What if purgatory exists around heaven just as a corona surrounds the sun? What if the relationship between energy and matter is a reflection of the relationship between the Son and the Spirit in the Trinity? Perhaps our world was built as a staging area bent on reaching out to man in ways even beyond those we see in God’s incarnation and death. What if God was even more invested in saving us than we readily appreciate, even down to the content of some of our dreams, as we saw in the message to Joseph about Mary, and the Magi being told to return home by a different route?

This reasoning also might work in reverse, such that we could look at what God made here, expectant of a spiritual reflection. For example, if the corona around the sun was akin to the purgative layer surrounding heaven, we could speculate about it using what we know about the sun’s future. The sun is sure to become a red giant, and the huge coronal layer that surrounds it today will expand and engulf much of the solar system in a fiery end. If this parallels the purgative layer surrounding heaven itself, then as creation nears its end, the purgative fire of God might expand to encompass all of creation. In the process it would utterly vanquish all evil from the domain. What could remain in such redefinition of the created order?

The answer may already be in front of us as we consider the abyss that will be the repository of the devil and all of his followers. It is a dark place from which there is no exit, ever. We have such a place in this universe also, at the very center of our galaxy, called a super massive black hole. It also is an abyss that promises destruction to all who enter.

Obviously, one can push these analogies only so far. But in guessing what God will do, perhaps it’s safer to look at what he has already done.

What about Satan?

At heart of the question about lifetime injuries and indelible mistakes is the influence and mission of Satan. God planned to become a man and die for us, but the angels had no need for such a sacrifice. Perhaps seeing all of this unfold, seeing man possibly rise above even the most powerful angel, was the thing that caused Satan to be the first to oppose God—essentially, the first to fall to the sin of envy.

Looking at the design of the world and the fact that Satan led the angelic choir, it’s possible that Satan was God’s chief builder. If so, his duty might have been to lead the choirs of angels to assemble what God alone could create, which would make Satan the closest angel to God—and possibly give him the greatest insights into God’s plan for man. So he’d be the first to see the profound extent to which God was making our world a reflection of heaven, bent on reaching out to man even before the Incarnation.

As a result of angelic hierarchy, it is likely Satan had the responsibility to disseminate to lower tiers of angels whatever came from God. Seeing man’s potential flaws, he may have calculated (rightly) that man would disappoint God, never foreseeing that the Incarnation would be where God himself would bridge the gap created by man’s flaws. 1 Peter 1:12 suggests that there are “things into which angels long to look.” This would seem to make the currency in heaven knowledge of God, and, before the fall, Satan might well have had the most of any angel.

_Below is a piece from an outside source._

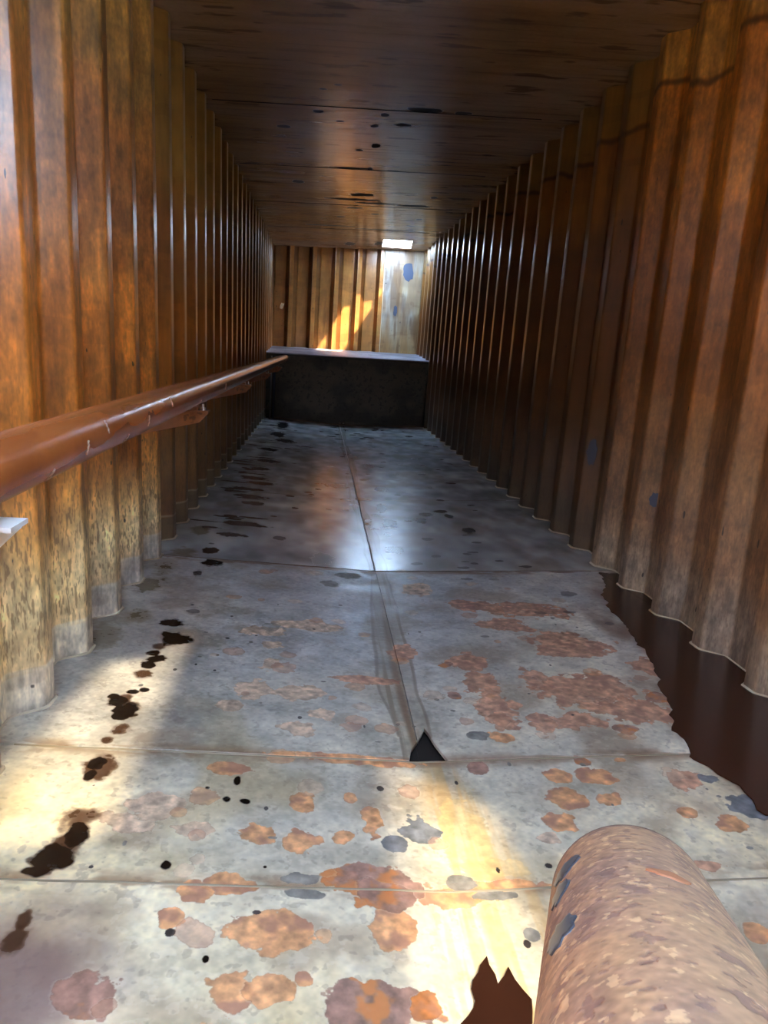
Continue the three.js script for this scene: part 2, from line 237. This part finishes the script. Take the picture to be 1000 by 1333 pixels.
const ceilingSteel = surf('dark_ceiling_steel', paint(1024, 2048, (u, v, o) => {
  const x = lerp(-1.05, 1.95, u), d = lerp(3.8, 14.3, v), c = o.c;
  const big = fbm(x * 1.2, d * 1.6 + 5, 4), across = fbm(x * 2.2, d * 20, 3), fine = fbm(x * 60, d * 60, 2), flakes = fbm(x * 3.2 + 50, d * 15, 4);
  c[0] = 178; c[1] = 142; c[2] = 102;
  mix3(c, [158, 134, 112], sstep(0.4, 0.65, big));
  const tone = 1 + (big - 0.5) * 0.5 + (across - 0.5) * 0.16 + (fine - 0.5) * 0.06;
  c[0] *= tone; c[1] *= tone; c[2] *= tone;
  mix3(c, [40, 30, 24], sstep(0.66, 0.74, flakes) * 0.35);
  mix3(c, [18, 14, 12], sstep(0.66, 0.69, fbm(x * 1.6 + 9, d * 30 + 3, 3)) * 0.12);
  o.rough = Math.min(0.258, 0.235 + (across - 0.5) * 0.1) ; o.bump = 0.55 + (across - 0.5) * 0.9;
  for (const m of CEIL) {
    const ex = (x - m[0]) / m[2], ed = (d - m[1]) / (m[3] * 0.75), r2 = ex * ex + ed * ed;
    if (r2 > 2.2) continue;
    const a = sstep(1.0, 0.85, Math.sqrt(r2) + (fbm(x * 14, d * 14, 3) - 0.5) * 0.9);
    mix3(c, [12, 11, 12], a * 0.92); o.rough = lerp(o.rough, 0.8, a); o.bump -= 0.2 * a;
  }
}), 0.0005, { ior: 1.65 });
// pipes, bulkhead, plain metals
// kept smooth along v by mirroring
function rustPaint(a, b, e, sx, sy, rough, vary = 1, coarse = false, w = 512, h = 512) {
  return paint(w, h, (u, v, o) => {
    const wrap = (f) => lerp(f(u), f(u - 1), sstep(0.85, 1, u)), big = wrap((q) => fbm(q * sx + 11, v * sy, 5)), fine = wrap((q) => fbm(q * sx * 9, v * sy * 9, 3)), c = o.c;
    c[0] = a[0]; c[1] = a[1]; c[2] = a[2];
    mix3(c, b, sstep(0.4, 0.65, big));
    mix3(c, e, sstep(0.6, 0.7, fine) * (coarse ? 0.1 : 0.6));
    const t = coarse ? 1 : 0.85 + 0.3 * fine; c[0] *= t; c[1] *= t; c[2] *= t;
    o.rough = rough + ((big - 0.5) * 0.3 + (fine - 0.5) * 0.15) * vary; o.bump = 0.5 + (fine - 0.5) * 0.9 + (big - 0.5) * 0.4;
  }, true);
}
const railSteel = surf('brown_rail_steel', rustPaint([158, 88, 42], [144, 78, 38], [146, 80, 40], 3, 3, 0.25, 0, true), 0, { ior: 1.8 });
railSteel.map.wrapT = railSteel.roughnessMap.wrapT = THREE.MirroredRepeatWrapping;
const bulkSteel = surf('dark_bulkhead_steel', rustPaint([74, 66, 54], [46, 42, 38], [22, 20, 18], 3, 3, 0.45), 0.001);
const ledgeSteel = surf('grey_ledge_steel', rustPaint([150, 150, 156], [110, 110, 118], [80, 74, 70], 4, 4, 0.4), 0.001);
const bracketSteel = surf('bracket_steel', rustPaint([148, 88, 44], [118, 68, 36], [70, 42, 24], 4, 4, 0.42), 0.0008);
const plain = (name, color, roughness, metalness = 0) => { const m = new THREE.MeshStandardMaterial({ color, roughness, metalness }); m.name = name; return m; };
const weldFold = plain('fold_weld', '#8a7866', 0.28);
const weldRail = plain('scar_weld', '#9a7c64', 0.35);
const weldDull = plain('dull_weld', '#8d8168', 0.5);
const weldPale = plain('pale_weld', '#cbbfa2', 0.42), weldDark = plain('rusty_weld', '#5a4430', 0.55), zinc = plain('zinc', '#d6d8dc', 0.22, 0.85), slate = plain('bare_slate_steel', '#4d5566', 0.35), dark = plain('dark_void_steel', '#17120e', 0.8);

// ------------------------------------------------------------------ large structure
// A bent sheet: rounded profile of one corrugation (a: along the wall, b: outward depth), swept from bottom to top.
const DEPTH = 0.09;
function profile() {
  const p = [[0.075, 0], [0, 0], [-0.078, DEPTH], [-0.285, DEPTH], [-0.363, 0]], out = [[p[0][0], 0, 0, 1]], R = 0.013;
  const push = (a, b, na, nb) => out.push([a, b, na, nb]);
  for (let i = 1; i < p.length - 1; i++) {
    const [ax, ay] = p[i - 1], [bx, by] = p[i], [cx, cy] = p[i + 1];
    const l1 = Math.hypot(bx - ax, by - ay), l2 = Math.hypot(cx - bx, cy - by), d1 = [(bx - ax) / l1, (by - ay) / l1], d2 = [(cx - bx) / l2, (cy - by) / l2];
    for (let k = 0; k <= 6; k++) {
      const t = k / 6, s = [bx - d1[0] * R, by - d1[1] * R], e = [bx + d2[0] * R, by + d2[1] * R];
      const x = (1 - t) * (1 - t) * s[0] + 2 * t * (1 - t) * bx + t * t * e[0], y = (1 - t) * (1 - t) * s[1] + 2 * t * (1 - t) * by + t * t * e[1];
      const tx = lerp(d1[0], d2[0], t), ty = lerp(d1[1], d2[1], t), l = Math.hypot(tx, ty);
      push(x, y, ty / l, -tx / l);
    }
  }
  const q = p[p.length - 1], z = p[p.length - 2], l = Math.hypot(q[0] - z[0], q[1] - z[1]);
  push(q[0], q[1], (q[1] - z[1]) / l, -(q[0] - z[0]) / l);
  return out;
}
const PROFILE = profile();
// place(a, b, v) gives the point at profile (a, b), share v of the height; dir(na, nb) gives the normal that looks into the room
function sheet(place, dir, u0, v0 = 0) {
  const n = PROFILE.length, pos = [], nor = [], uv = [], idx = [], T = 0.006;
  let s = 0; const len = PROFILE.map((q, i) => (s += i ? Math.hypot(q[0] - PROFILE[i - 1][0], q[1] - PROFILE[i - 1][1]) : 0));
  for (const side of [0, 1]) for (const v of [0, 1]) for (let i = 0; i < n; i++) {
    const [a, b, na, nb] = PROFILE[i], P = place(a - na * T * side * -1, b + Math.abs(nb) * T * side, v), N = dir(na, nb);
    pos.push(...P); nor.push(...N.map((q) => side ? -q : q)); uv.push(u0 + len[i], (P[1] + 0.03) / 3.05 + v0 * v);
  }
  for (const side of [0, 1]) for (let i = 0; i < n - 1; i++) { const a = side * 2 * n + i, b = a + 1, c = a + n, d = b + n; idx.push(a, b, c, b, d, c); }
  const g = new THREE.BufferGeometry();
  g.setAttribute('position', new THREE.Float32BufferAttribute(pos, 3)); g.setAttribute('normal', new THREE.Float32BufferAttribute(nor, 3)); g.setAttribute('uv', new THREE.Float32BufferAttribute(uv, 2));
  // winding follows the normals
  const A = new THREE.Vector3(), B = new THREE.Vector3(), C = new THREE.Vector3();
  for (let i = 0; i < idx.length; i += 3) {
    A.fromArray(pos, idx[i] * 3); B.fromArray(pos, idx[i + 1] * 3).sub(A); C.fromArray(pos, idx[i + 2] * 3).sub(A);
    const N = B.cross(C), k = idx[i] * 3;
    if (N.x * nor[k] + N.y * nor[k + 1] + N.z * nor[k + 2] < 0) [idx[i + 1], idx[i + 2]] = [idx[i + 2], idx[i + 1]];
  }
  g.setIndex(idx);
  return g;
}
function beadAlong(points, r, wobble = 0.002) {
  const pts = points.map((p) => new THREE.Vector3(p[0] + rr(-wobble, wobble), p[1] + rr(-wobble, wobble) * 0.4, p[2] + rr(-wobble, wobble)));
  return new THREE.TubeGeometry(new THREE.CatmullRomCurve3(pts, false, 'catmullrom', 0.1), pts.length * 3, r, 6, false);
}
function sideWall(name, sgn, d0, xb, xt, y0, y1) {
  const g = group(name, { kind: 'structure', label: sgn < 0 ? 'left wall of rusty corrugated steel sheet, golden brown above a pale flecked foot' : 'right wall of dark rusty corrugated steel sheet, glossy in the middle' });
  const kMin = Math.ceil((REAR - d0) / PITCH), kMax = Math.ceil((END - d0) / PITCH);
  for (let k = kMin; k <= kMax; k++) {
    const d = d0 + k * PITCH, base = d < BULK ? 0 : 0;
    const cut = sgn > 0 && k >= -8 && k <= -5 ? 0.98 : 0;       // made-up gap: behind the camera the right wall is cut low to admit sun
    const place = (a, b, v) => [lerp(xb, xt, v) + sgn * b, lerp(y0 - 0.012, y1(lerp(xb, xt, v) + sgn * b) + 0.004 - cut, v), -(d + a)];
    const side = sgn < 0 ? 'left' : 'right', m = WALL[side + (d < 4.4 ? 'Near' : 'Far')];
    const panel = mesh('panel', sheet(place, (na, nb) => [sgn * nb, 0, -na], (((k * 0.137 + 40) % 1) + 1) % 1, (hash(k + 50, sgn + 3) - 0.5) * 0.06), m, g);
    if (d < BULK + 0.3) mesh('weld_bead', beadAlong(PROFILE.filter((_, i) => i % 2 === 0).map((q) => [xb + sgn * q[1] - sgn * 0.004, y0 + 0.002, -(d + q[0])]), 0.0065), weldPale, panel);
  }
  return g;
}
const wallLeft = sideWall('wall_left', -1, 2.3436, -0.825, -0.87, 0, (x) => lerpY(x));
const wallRight = sideWall('wall_right', 1, 3.0504, 1.745, 1.775, -0.023, (x) => lerpY(x));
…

This oddly parallels the experience of Adam and Eve, whereupon the apple conveyed knowledge. Perhaps man’s fall originated from something far older. Did Satan offer the angels an apple that a third of them took? Did he suggest that they spare God the disappointment that inevitably would arise from mankind, who would surely fail? What we do know is that after Christ’s Resurrection, the part that was hidden from him about God’s greatness became known to all.

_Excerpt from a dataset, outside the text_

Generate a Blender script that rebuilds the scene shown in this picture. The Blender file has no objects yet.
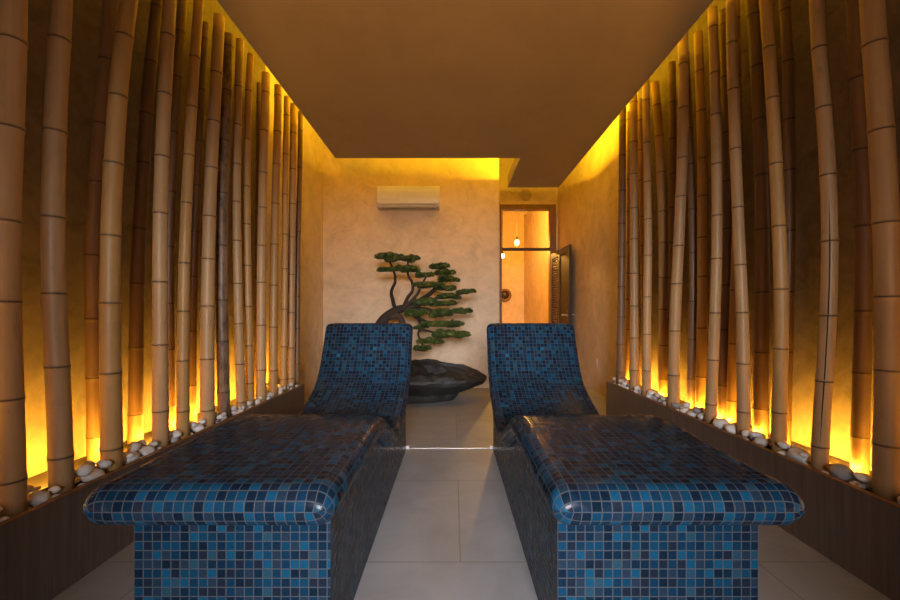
import bpy, bmesh, math, random
from mathutils import Vector, Matrix, noise

random.seed(7)
SC = bpy.context.scene
COL = SC.collection
F = 400.0                      # focal length in pixels of the 900 px frame
VX, VY = 453.0, 315.0          # where the room's long axis vanishes
HC = 1.0                       # camera height

# ------------------------------------------------------------------ camera
cd = bpy.data.cameras.new('camera'); cam = bpy.data.objects.new('camera', cd); COL.objects.link(cam)
cam.location = (0, 0, HC); cam.rotation_euler = (math.pi/2, 0, 0)
cd.sensor_width = 36; cd.lens = 16.0
cd.shift_x = -3/900; cd.shift_y = 15/900
cd.clip_start = 0.02
SC.camera = cam

# ------------------------------------------------------------------ world, exposure
wd = bpy.data.worlds.new('world'); SC.world = wd; wd.use_nodes = True
wd.node_tree.nodes['Background'].inputs[0].default_value = (0.5, 0.55, 0.65, 1)
wd.node_tree.nodes['Background'].inputs[1].default_value = 0.02
SC.view_settings.view_transform = 'Standard'
SC.view_settings.look = 'None'
SC.view_settings.gamma = 1.0
SC.view_settings.exposure = 0.0
SC.view_settings.use_curve_mapping = False
SC.cycles.use_denoising = True
SC.cycles.max_bounces = 10
SC.cycles.diffuse_bounces = 6
SC.cycles.sample_clamp_indirect = 4.0

# ------------------------------------------------------------------ large lights
def area(name, loc, rot, sx, sy, power, color):
    l = bpy.data.lights.new(name, 'AREA'); l.shape = 'RECTANGLE'; l.size = sx; l.size_y = sy
    l.energy = power; l.color = color
    o = bpy.data.objects.new(name, l); COL.objects.link(o); o.location = loc; o.rotation_euler = rot
    return o
# daylight from behind the camera, let in by an added, unseen entrance
area('daylight', (0.05, -5.0, 2.0), (math.radians(87), 0, 0), 2.9, 1.4, 1500, (0.97, 0.955, 1.0))
# unseen amber uplight added behind the camera to warm the dropped ceiling
area('added_ceiling_uplight', (0.06, -3.0, 0.96), (math.radians(180), 0, 0), .12, .6, 900, (1.0, 0.44, 0.035))
for x_, w_ in ((1.03, .50), (-1.22, .62)):       # cool fill added in two made-up windows, for near poles and tile glints
    area('added_window_fill', (x_, -1.10, 1.60), (math.radians(90), 0, 0), w_, .7, 4.0, (.74, .86, 1.0))
# lamps of the corridor beyond the far door
area('corridor_lamp', (1.2, 7.40, 3.15), (math.radians(62), 0, 0), 1.0, 0.3, 150, (1.0, 0.44, 0.045))
LED_PLANTER = 860.0
LED_COVE_FAR, LED_COVE_BONSAI, LED_COVE_DOOR = 740.0, 34.0, 90.0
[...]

Regardless of his reasons for rejecting God, even Satan must work within God’s permissive plan. The influence that Satan has will end in the final judgment, when the bottomless pit becomes a place where the power of evil is nullified for eternity. Revelations 21:4 tells us that “the former things have passed away.” This offers a basis to believe that Satan’s influence will come to an end, as the elect will be all that are left after creation has served its purpose, and the good will be impervious to his influence—if he has any left.

Perfect happiness

No matter which heavenly model you favor, you will be perfectly happy once you are in heaven, because Satan’s power and influence will be eliminated from your life. People on Earth understandably worry about loved ones who are separated from the family by death, but the only conclusion we can reach is that a place of eternal happiness and renewed understanding would remove any concern you might have for those who didn’t choose God.

God may be reaching out to us in ways we aren’t used to hearing in church. Our dreams, the design of our world, and perhaps even our physics may be purpose-built as part of God’s plan of salvation. More importantly is that while we are still here, simultaneously trying to find God in this life and share his glory with others, it should comfort us to consider the possibility that God is reaching out to us in ways that exceed our awareness—and yet are more familiar than we have otherwise imagined.